An Audio Book Disaster

I'm not usually harsh on authors who have topped the Best Seller lists in the past, but I just finished Still Life With Crows by Douglas Preston and Lincoln Child. I'm sorry, let me rephrase that. I just finished CD number 4 of 13 in this audio book narrated by Scott Brick and I plan to return them to the library, unfinished.

I can't even push myself to listen to the rest. My O.C.D. is even saying, "Oh, no girl, I'm not going to make you finish it either."

Was it bad? No, not particularly. The writing is fine and the characters are okay. I didn't have any problems staying in the story, but this was only my 2nd audio book ever and I feel like I'm not giving the narrator a chance. Well, I know I'm not giving him a chance because I'm returning it without having finished the story, right?

Things that annoyed me with the narration and the story:

1. Just because a story takes place in the South or Midwest, doesn't mean you have to narrate in a slow southern drawl, good GAWD!

2. The dialogue coming from FBI Special Agent Pendergast: a southern drawl for a stoic character sounds ridiculous.

3. There were too many non-consequential characters.

4. The cover made it look like a horror story and this blurb makes it sound the same. Correct me if I'm wrong.

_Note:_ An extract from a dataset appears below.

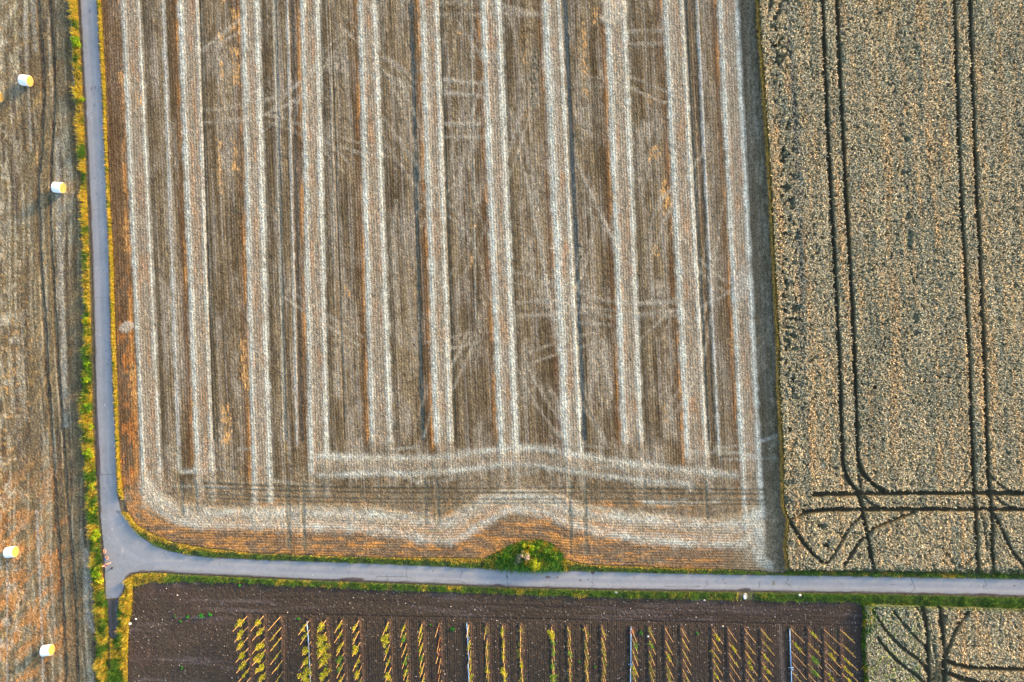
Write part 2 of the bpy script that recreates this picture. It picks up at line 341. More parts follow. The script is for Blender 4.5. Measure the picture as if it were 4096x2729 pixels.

A small Kansas town has turned into a killing ground.
Is it a serial killer, a man with the need to destroy?
Or is it a darker force, a curse upon the land?
Amid golden cornfields, FBI Special Agent Pendergast discovers evil in the blood of America's heartland.
No one is safe.

5. I got to chapter 17 and nothing scary happened. Only the discovery of a dead human body and a dead dog. As a matter of fact, I was bored on top of being annoyed with the narration, and I still don't know what genre this is.

Did I mention I got bored?

Anyway, I feel badly for this feedback, but I'm glad I didn't spend the money to purchase the audio book. I would be highly pissed at myself. With my time freed up from that painful mess, I get to begin listening to Fool by Christopher Moore. It sounds promising as the narrator has an English accent. This is the quote that made me check it out:

This is a bawdy tale. Herein you will find gratuitous shagging, murder, spanking, maiming, treason, and heretofore unexplored heights of vulgarity and profanity, as well as non-traditional grammar, split infinitives, and the odd wank.

Sounds like my kind of audio book. We shall see!

Have you ever listened to a book and just couldn't give the narrator a chance to finish? Tell me the title so I don't make another mistake!